Dennis Crowley, chief executive and co-founder of New York based Foursquare believes that the real opportunity is when we are able to marry the physical and online worlds seamlessly. Slowly and surely we are seeing signs of that marriage happen around us. Offline companies are starting to use the Internet in ways that enhance their existing operations. This morning, when reading Wireless Industry Newsletter from Rutberg & Co., we came across two items:
- Icebreaker, a New Zealand-based clothing company has started offering a way for its customers to scan the barcode of one of the items they buy from the company, say a sweater, to get the actual information from the sheep on the New Zealand farm whose wool was used to make clothing. They call it, Baacode.
- C&A, a Brazilian clothing retailer has put small digital displays on the hangers in its stores and shows actually Facebook Likes for a piece of clothing, thus marrying the real and the virtual. Springwise points out that others such as Renault and Bacardi have made similar efforts to building an offline-to-online bridge. “These are both fascinating examples of what is possible with the bridge of online and offline commerce,” writes Rutberg & Co.
I’m from Brazil and I didn’t know about what C&A did. Nice!

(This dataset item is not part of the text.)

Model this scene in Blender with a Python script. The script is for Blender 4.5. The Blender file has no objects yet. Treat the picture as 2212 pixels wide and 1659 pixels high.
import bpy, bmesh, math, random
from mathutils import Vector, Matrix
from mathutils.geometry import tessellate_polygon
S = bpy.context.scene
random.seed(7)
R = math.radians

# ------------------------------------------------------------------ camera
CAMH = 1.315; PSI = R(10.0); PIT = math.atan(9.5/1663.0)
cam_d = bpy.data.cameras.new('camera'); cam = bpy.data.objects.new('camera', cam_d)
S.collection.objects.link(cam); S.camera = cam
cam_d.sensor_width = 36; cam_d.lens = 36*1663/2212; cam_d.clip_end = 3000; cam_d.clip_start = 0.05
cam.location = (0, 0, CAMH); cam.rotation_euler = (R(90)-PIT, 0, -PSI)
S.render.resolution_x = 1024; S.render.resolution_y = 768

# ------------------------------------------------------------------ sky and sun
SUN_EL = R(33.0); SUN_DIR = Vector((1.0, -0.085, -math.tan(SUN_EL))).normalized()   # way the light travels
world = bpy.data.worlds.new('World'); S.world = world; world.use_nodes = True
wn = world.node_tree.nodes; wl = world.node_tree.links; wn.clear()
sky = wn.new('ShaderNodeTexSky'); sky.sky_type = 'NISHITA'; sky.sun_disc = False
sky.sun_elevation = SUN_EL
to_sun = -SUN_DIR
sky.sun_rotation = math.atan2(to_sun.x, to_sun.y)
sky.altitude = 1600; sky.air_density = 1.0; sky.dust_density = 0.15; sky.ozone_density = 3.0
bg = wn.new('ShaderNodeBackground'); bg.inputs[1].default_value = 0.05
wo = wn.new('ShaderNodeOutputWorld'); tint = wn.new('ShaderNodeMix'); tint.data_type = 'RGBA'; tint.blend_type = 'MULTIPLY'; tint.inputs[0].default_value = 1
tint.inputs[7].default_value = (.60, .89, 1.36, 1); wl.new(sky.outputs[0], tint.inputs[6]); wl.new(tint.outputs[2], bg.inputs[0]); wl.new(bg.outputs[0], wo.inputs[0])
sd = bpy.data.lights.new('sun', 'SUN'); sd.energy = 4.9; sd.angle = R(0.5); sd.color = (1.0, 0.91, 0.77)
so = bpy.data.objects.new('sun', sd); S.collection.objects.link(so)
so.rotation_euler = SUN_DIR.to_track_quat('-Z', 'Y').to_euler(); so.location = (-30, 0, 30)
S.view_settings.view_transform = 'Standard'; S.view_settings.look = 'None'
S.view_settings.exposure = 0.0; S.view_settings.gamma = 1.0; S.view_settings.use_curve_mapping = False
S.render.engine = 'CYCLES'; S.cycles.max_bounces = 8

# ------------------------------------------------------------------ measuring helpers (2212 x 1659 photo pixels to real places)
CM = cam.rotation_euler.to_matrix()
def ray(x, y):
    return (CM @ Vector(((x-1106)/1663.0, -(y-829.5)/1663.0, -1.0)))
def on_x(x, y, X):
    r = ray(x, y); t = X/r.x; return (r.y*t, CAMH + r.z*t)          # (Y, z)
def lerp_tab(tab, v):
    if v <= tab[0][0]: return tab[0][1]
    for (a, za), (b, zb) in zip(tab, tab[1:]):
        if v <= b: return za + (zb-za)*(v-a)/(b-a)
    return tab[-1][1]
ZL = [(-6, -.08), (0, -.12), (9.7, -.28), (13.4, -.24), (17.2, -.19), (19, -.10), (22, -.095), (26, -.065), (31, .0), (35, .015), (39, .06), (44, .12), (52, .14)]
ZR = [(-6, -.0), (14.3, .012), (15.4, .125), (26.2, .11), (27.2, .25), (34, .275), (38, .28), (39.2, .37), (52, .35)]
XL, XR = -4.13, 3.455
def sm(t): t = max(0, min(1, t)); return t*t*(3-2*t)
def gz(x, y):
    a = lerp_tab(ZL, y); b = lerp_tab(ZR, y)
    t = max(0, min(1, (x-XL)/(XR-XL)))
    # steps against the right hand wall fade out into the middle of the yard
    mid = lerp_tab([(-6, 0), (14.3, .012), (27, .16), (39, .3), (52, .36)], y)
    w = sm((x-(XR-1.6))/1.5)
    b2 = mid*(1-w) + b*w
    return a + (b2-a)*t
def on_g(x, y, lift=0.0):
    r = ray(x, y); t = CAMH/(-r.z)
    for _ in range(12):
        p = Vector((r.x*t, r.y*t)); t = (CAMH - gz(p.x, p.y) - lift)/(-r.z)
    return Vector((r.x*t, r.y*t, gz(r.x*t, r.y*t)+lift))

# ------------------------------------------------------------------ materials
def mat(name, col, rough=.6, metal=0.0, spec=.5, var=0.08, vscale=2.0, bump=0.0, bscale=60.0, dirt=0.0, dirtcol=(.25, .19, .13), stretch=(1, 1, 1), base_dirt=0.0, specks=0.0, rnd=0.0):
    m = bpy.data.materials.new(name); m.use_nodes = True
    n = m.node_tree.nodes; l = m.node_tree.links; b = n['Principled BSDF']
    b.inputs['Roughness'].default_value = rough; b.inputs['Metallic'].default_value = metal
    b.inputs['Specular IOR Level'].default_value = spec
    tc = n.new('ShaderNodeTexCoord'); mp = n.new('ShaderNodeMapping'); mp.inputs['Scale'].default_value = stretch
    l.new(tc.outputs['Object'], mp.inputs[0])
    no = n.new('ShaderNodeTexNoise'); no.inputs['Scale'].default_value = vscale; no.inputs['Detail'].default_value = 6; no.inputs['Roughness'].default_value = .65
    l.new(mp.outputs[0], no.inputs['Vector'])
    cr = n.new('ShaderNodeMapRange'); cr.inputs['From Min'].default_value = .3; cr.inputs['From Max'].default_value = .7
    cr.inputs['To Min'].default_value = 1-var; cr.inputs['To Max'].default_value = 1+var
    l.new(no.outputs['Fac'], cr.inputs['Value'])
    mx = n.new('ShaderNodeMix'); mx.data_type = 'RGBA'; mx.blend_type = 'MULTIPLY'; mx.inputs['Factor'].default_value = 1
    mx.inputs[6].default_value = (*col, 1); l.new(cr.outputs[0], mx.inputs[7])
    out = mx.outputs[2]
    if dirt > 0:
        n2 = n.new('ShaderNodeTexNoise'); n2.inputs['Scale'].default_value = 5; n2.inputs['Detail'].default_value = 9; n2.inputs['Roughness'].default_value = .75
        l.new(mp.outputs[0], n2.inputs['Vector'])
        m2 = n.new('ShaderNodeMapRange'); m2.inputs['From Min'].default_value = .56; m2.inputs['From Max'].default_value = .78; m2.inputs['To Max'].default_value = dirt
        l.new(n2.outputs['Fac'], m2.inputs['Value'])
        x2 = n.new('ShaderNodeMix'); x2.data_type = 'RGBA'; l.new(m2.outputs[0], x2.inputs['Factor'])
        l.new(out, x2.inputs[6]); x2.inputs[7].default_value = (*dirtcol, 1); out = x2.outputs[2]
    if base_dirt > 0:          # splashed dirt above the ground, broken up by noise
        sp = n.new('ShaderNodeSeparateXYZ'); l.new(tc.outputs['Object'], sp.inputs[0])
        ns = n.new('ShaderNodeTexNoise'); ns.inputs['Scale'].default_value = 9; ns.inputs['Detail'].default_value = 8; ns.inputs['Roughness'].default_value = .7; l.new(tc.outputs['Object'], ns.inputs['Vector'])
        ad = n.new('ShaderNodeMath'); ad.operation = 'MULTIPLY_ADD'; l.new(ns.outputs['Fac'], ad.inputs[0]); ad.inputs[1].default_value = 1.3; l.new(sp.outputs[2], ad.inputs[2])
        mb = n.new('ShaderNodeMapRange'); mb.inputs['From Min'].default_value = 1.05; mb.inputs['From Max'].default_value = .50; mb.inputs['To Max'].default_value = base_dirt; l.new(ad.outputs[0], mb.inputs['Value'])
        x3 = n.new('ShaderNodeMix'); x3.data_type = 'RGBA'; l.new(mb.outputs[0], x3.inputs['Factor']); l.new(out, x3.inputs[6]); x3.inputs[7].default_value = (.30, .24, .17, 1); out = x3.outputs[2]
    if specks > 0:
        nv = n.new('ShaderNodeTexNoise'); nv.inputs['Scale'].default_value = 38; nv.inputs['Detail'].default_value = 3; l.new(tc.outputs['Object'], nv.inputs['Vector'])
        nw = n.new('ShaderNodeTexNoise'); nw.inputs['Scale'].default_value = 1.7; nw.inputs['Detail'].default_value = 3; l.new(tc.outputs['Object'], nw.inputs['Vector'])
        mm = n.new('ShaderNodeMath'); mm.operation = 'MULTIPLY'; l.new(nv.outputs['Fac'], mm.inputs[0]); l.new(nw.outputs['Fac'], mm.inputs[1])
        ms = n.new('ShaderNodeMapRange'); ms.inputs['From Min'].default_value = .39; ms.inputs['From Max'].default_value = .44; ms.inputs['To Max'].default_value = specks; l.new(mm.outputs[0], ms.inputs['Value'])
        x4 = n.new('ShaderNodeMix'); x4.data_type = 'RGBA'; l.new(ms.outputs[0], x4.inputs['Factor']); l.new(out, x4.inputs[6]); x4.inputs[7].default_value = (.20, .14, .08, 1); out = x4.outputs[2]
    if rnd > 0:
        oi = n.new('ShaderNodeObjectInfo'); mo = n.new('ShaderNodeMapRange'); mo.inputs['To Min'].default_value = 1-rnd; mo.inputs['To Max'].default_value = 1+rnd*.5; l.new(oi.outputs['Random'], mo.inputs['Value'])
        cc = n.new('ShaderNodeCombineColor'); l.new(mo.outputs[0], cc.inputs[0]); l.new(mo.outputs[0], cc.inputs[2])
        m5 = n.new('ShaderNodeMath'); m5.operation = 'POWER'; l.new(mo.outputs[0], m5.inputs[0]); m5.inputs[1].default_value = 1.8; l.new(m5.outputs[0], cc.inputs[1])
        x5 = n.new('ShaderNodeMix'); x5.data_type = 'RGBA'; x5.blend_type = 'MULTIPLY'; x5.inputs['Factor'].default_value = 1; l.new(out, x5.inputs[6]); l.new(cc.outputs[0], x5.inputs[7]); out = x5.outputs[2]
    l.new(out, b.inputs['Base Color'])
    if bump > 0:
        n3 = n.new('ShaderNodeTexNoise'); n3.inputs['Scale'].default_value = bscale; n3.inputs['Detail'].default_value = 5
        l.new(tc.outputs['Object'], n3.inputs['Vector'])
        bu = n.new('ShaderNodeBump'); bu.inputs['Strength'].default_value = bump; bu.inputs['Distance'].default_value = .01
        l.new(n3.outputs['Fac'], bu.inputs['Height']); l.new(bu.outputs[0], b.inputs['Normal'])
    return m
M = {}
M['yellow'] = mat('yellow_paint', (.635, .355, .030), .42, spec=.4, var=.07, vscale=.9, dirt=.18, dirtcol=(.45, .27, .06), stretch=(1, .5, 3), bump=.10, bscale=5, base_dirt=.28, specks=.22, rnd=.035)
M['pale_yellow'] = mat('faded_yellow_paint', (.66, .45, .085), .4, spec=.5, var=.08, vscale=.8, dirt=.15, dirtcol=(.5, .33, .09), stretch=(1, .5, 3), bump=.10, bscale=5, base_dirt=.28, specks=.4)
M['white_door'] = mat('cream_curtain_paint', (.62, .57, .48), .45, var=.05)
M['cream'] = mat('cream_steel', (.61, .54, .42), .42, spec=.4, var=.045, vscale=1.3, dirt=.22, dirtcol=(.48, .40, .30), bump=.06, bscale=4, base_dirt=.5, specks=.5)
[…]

I think the fact that a company in Brazil is one of the first to bridge these two universes is surreal! Brazil has some of the slowest and unreliable internet providers in the world. It’s a country that has a lot of catching up to do before it can offer it’s citizens a sound technological infrastructure base. So I can see review status on the coat hanger, but it will take me 20 minutes to access FB on my 5 year-old Dell laptop.